Offshore Europe

May 1, 2019

Siccar Point pursuing more oil west of Shetland

One drilling campaign attracting special scrutiny is Siccar Point Energy’s five-month program on its licenses west of Shetland, using the Diamond Offshore semisub Ocean GreatWhite. This started in March with a well on the Blackrock prospect 140 km (87 mi) northwest of Shetland which was targeting multiple reservoirs similar to those underlying the nearby deepwater Rosebank field. Siccar Point CEO Jonathan Roger, speaking at the Business Outlook launch in London, said Blackrock had been identified by drilling analysts as one of 20 wells to watch worldwide in 2019.

The location is on a geological feature known as the Corona Ridge, south of Rosebank and north of the Cambo oilfield: Siccar Point is a partner to Equinor in Rosebank and operates Cambo in partnership with Shell. “We see this as the most exciting area in UK waters,” he said. Whatever the result on Blackrock, the rig will next drill the Lyon gas prospect 150 km (93 mi) north of Shetland: a major success here could lead to the establishment of a new gas hub for the area, tying in resources from currently stranded discoveries such as Tobermory and potentially from the yet-to-be-drilled Eden prospect, north of Lyon.

Appraisal drilling last year on Cambo, which was originally discovered by Hess, increased the in-place resource estimate to over 800 MMbbl of oil, and the partners are targeting 30% recovery from a development, Roger said. They aim to submit a first-phase plan at the end of this year, based on an FPSO operating for 20 years or more. Oil would be offloaded to shuttle tankers, but the project will also lead to the creation of new gas infrastructure, which Roger described as “critical to unlock reserves in that area.” These include the 500 bcf proven in the undeveloped Tornado and Suilven fields to the south.

Analysis suggests one-third of the UK’s remaining productive resources could be west of Shetland, Roger said, rising to 50% if future drilling delivers from the ultra-frontier Rockall Trough off northwest Scotland. The far northern area as a whole has been less explored than other parts of the UK shelf, he added, and the west of Shetland could still be considered as in the early stages of drilling. “At the same time, activity is being supported by much more cost-effective drilling. Our wells have been drilled at one-third of the cost of what was being achieved three years ago.”

Lundin coordinates Solveig tieback with Rolvsnes test

Lundin Norway has submitted its plan of development and operation for the Solveig (ex-Luno II) project in license PL359 in the central Norwegian North Sea, 15 km (9.3 mi) south of the Edvard Grieg field complex. For the first-phase of the $810-million program, targeting resources of 57 MMboe, the company proposes a five-well subsea tieback to the Grieg platform (three horizontal producers, two water injectors), with production ascending to 30 MMboe/d following start-up in early 2021. Northern Drilling’s high-spec semisub West Bollsta will drill the wells with TechnipFMC supplying the subsea facilities.

Simultaneous with the development Lundin plans an extended well test on the Rolvsnes oil discovery in PL338C, south of Grieg.
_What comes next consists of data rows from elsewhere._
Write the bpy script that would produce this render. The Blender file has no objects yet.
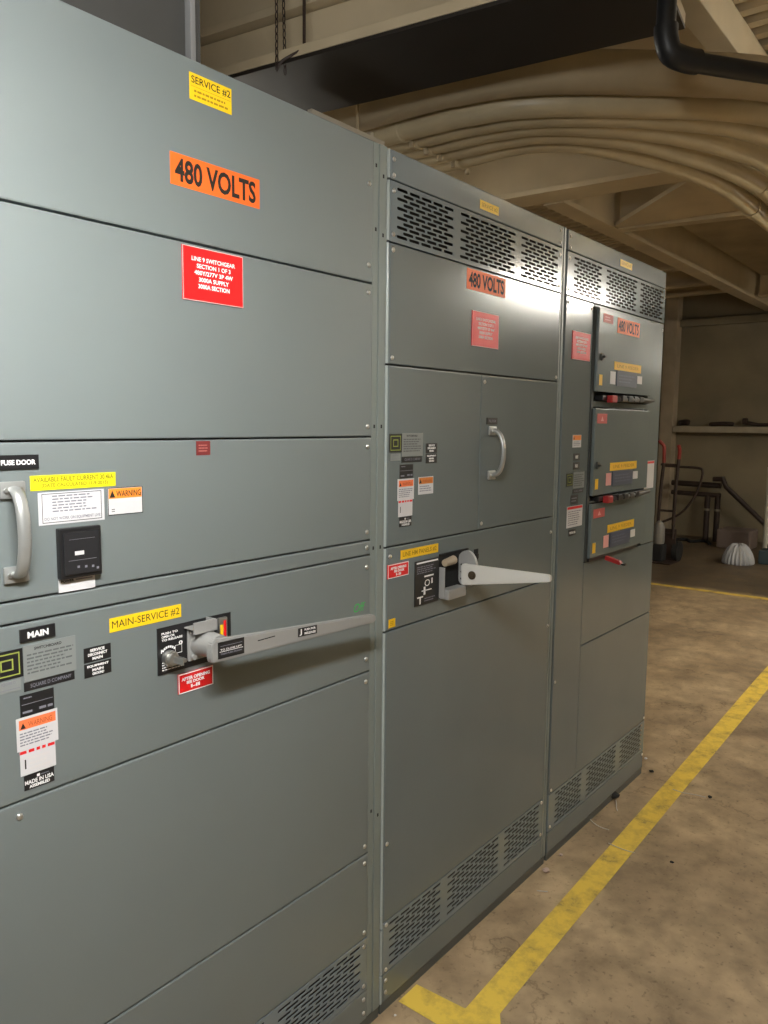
import bpy, bmesh, math, random
from mathutils import Vector, Matrix
random.seed(7)
S = bpy.context.scene
C = S.collection

# ------------------------------------------------------------------ materials
MATS = {}
def mat(name, col, rough=0.5, metal=0.0, spec=0.5, emit=None, noise=None, bump=None, coat=0.0):
    """procedural principled material; noise=(scale, amount), bump=(scale, strength)"""
    if name in MATS: return MATS[name]
    m = bpy.data.materials.new(name); m.use_nodes = True
    nt = m.node_tree; b = nt.nodes['Principled BSDF']
    b.inputs['Base Color'].default_value = (*col, 1)
    b.inputs['Roughness'].default_value = rough
    b.inputs['Metallic'].default_value = metal
    b.inputs['Specular IOR Level'].default_value = spec
    if coat: b.inputs['Coat Weight'].default_value = coat; b.inputs['Coat Roughness'].default_value = .15
    if emit:
        b.inputs['Emission Color'].default_value = (*emit[0], 1); b.inputs['Emission Strength'].default_value = emit[1]
    if noise or bump:
        g = nt.nodes.new('ShaderNodeNewGeometry')
    if noise:
        n = nt.nodes.new('ShaderNodeTexNoise'); n.inputs['Scale'].default_value = noise[0]; n.inputs['Detail'].default_value = 6
        nt.links.new(g.outputs['Position'], n.inputs['Vector'])
        r = nt.nodes.new('ShaderNodeMapRange')
        r.inputs['From Min'].default_value = .3; r.inputs['From Max'].default_value = .7
        r.inputs['To Min'].default_value = 1 - noise[1]; r.inputs['To Max'].default_value = 1 + noise[1]
        nt.links.new(n.outputs['Fac'], r.inputs['Value'])
        v = nt.nodes.new('ShaderNodeVectorMath'); v.operation = 'SCALE'
        v.inputs[0].default_value = col
        nt.links.new(r.outputs['Result'], v.inputs['Scale'])
        nt.links.new(v.outputs['Vector'], b.inputs['Base Color'])
    if bump:
        n = nt.nodes.new('ShaderNodeTexNoise'); n.inputs['Scale'].default_value = bump[0]; n.inputs['Detail'].default_value = 3
        nt.links.new(g.outputs['Position'], n.inputs['Vector'])
        u = nt.nodes.new('ShaderNodeBump'); u.inputs['Strength'].default_value = bump[1]; u.inputs['Distance'].default_value = .002
        nt.links.new(n.outputs['Fac'], u.inputs['Height']); nt.links.new(u.outputs['Normal'], b.inputs['Normal'])
    MATS[name] = m
    return m

PAINT = mat('grey_enamel', (.146, .172, .174), .45, spec=1.0, noise=(2.2, .05), bump=(9, .06))
PAINT2 = mat('grey_enamel_smooth', (.135, .162, .166), .17, spec=.6, noise=(2.2, .05), bump=(5, .04))
POST = mat('grey_enamel_post', (.19, .22, .21), .38, noise=(3, .05))
UNITP = mat('grey_enamel_unit', (.15, .18, .18), .25, noise=(3, .05), bump=(7, .05))
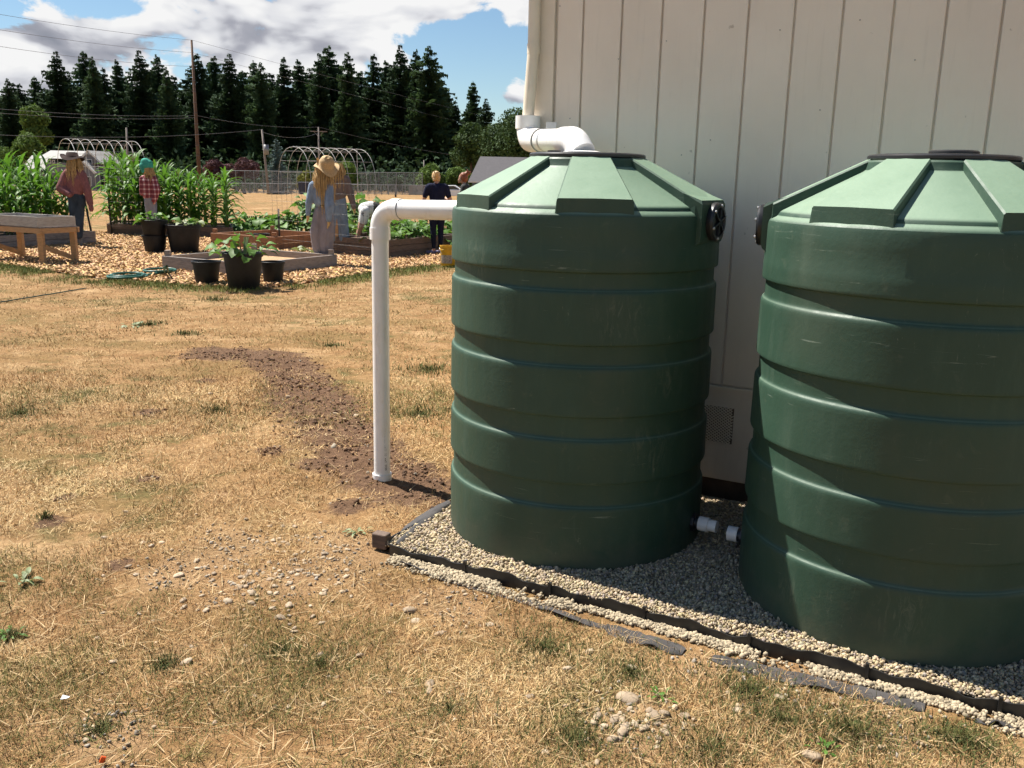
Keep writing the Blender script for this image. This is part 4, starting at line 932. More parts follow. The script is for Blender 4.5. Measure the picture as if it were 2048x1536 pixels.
tag(MB().tube(path, .008, 8).build('garden_hose', 'hose_dark', None, True), 'thin dark hose lying straight across the dry lawn at left', 'hose')

# corn
def corn_leaf(Lg, W, a0, a1, N=8):
    mb = MB(); vs = []; x = z = 0.
    for i in range(N+1):
        f = i/N; w = W*(1-f**2.2)*min(1, .55+f*2)/2+.001; vs += [(x, -w, z+.35*w), (x, 0, z), (x, w, z+.35*w+(.012*math.sin(f*17)))]
        a_ = a0+(a1-a0)*f; x += Lg/N*math.sin(a_); z += Lg/N*math.cos(a_)
    return mb.add(vs, [(i*3+j, i*3+j+1, (i+1)*3+j+1, (i+1)*3+j) for i in range(N) for j in range(2)]).me('leaf', 'corn_leaf', True)
cleaf = [corn_leaf(.85, .13, .55, 2.7), corn_leaf(.78, .13, .6, 2.4), corn_leaf(.68, .12, .4, 2.0), corn_leaf(.72, .14, .8, 2.9), corn_leaf(.5, .10, .2, 1.3)]
stalk_me = MB().tube([(0, 0, 0), (.01, 0, .6), (-.005, .01, 1.2), (0, 0, 1.62)], [.017, .015, .012, .006], 7).me('stalk', 'corn_stalk', True)
def corn(x, y, z, ht, label, group, tass):
    e = empty('corn_plant', (x, y, z), rnd.uniform(0, 6.28), label=label, cat='corn', group=group); e.scale = (ht/2,)*3
    inst('stalk', stalk_me, e); n_ = 15; a_ = rnd.uniform(0, 6)
    for k in range(n_):
        f = k/(n_-1); zz = .12+1.45*f; a_ += math.pi+rnd.uniform(-.55, .55)
        me = cleaf[4] if f > .88 else (cleaf[2] if f > .7 else cleaf[rnd.choice((0, 1, 3))])
        inst('leaf', me, e, (0, 0, zz), (rnd.uniform(-.15, .15), 0, a_), rnd.uniform(.8, 1.12))
    if tass:
        inst('tassel', tass_me, e, (0, 0, 1.58))
tm = MB()
for k in range(7): a_ = k*.9; tm.tube([(0, 0, 0), (.03*math.cos(a_), .03*math.sin(a_), .12), (.09*math.cos(a_), .09*math.sin(a_), .22)], [.004, .006, .003], 5)
tass_me = tm.me('tassel', 'tassel')
for i in range(8):
    for j in range(7):
        p0 = KL+GA*(.18+.34*j)-GB*(.15+.32*i)+Vector((rnd.uniform(-.08, .08), rnd.uniform(-.08, .08), 0))
        if j == 0 and i < 4: p0 = p0+GA*.12
        ht = rnd.uniform(1.55, 1.85)*(.88 if j < 3 else 1.04)
        corn(p0.x, p0.y, .22, ht, 'tall green corn stalk in the bed behind the planter table', 'corn in the left bed', rnd.random() < .15)
for i in range(11):
    for j in range(5):
        f = i/10; p0 = K2+e2a*(.15+3.05*f)+e2b*(.15+.4*j)+Vector((rnd.uniform(-.08, .08), rnd.uniform(-.08, .08), 0))
        ht = (1.48+.45*min(1, max(0, f-.25)*1.6))*rnd.uniform(.92, 1.06)
        corn(p0.x, p0.y, .22, ht, 'green corn stalk in the middle bed beside the plaid-shirted scarecrow', 'corn in the middle bed', rnd.random() < .12)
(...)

Rolvsnes is a fractured and weathered granite basement reservoir which was successfully tested last year by a horizontal appraisal well. But the company is seeking clarity both on the resource range (currently 14-78 MMboe) and the reservoir’s longer-term performance, as the basement play is new to Norway. To further assess the potential basement trend in this area, Lundin will also drill the Goddo exploration prospect later this year. It assesses the combined Rolvsnes/Goddo resource at over 250 MMboe.

Spirit Energy and Hurricane Energy may have spudded their first well as partners in the Greater Warwick Area (GWA) west of Shetland. This is another basement campaign, with the initial focus being a horizontal producer well on the Warwick Deep structure, with a test of productivity from the deeper fracture network. Hurricane’s view is that the seismically mapped faults that subdivide the Lincoln and Warwick oil accumulations could be high-permeability features rather than reservoir barriers. In that case, the GWA could be a single giant oilfield.

In the southern Norwegian North Sea, Spirit has delivered first oil from its Oda field subsea tieback to the Aker BP-operated Ula platform, five months ahead of schedule and almost $100 million below budget at $539 million. The company attributed the savings to efficient drilling of production wells and a new type of “strategic partner alliance” with four main suppliers that was designed to foster collaboration and predictability of deliveries. For the subsea connection, the company re-used processing equipment manufactured for the Oselvar satellite to the same platform – Oselvar ceased production early due to disappointing reservoir performance.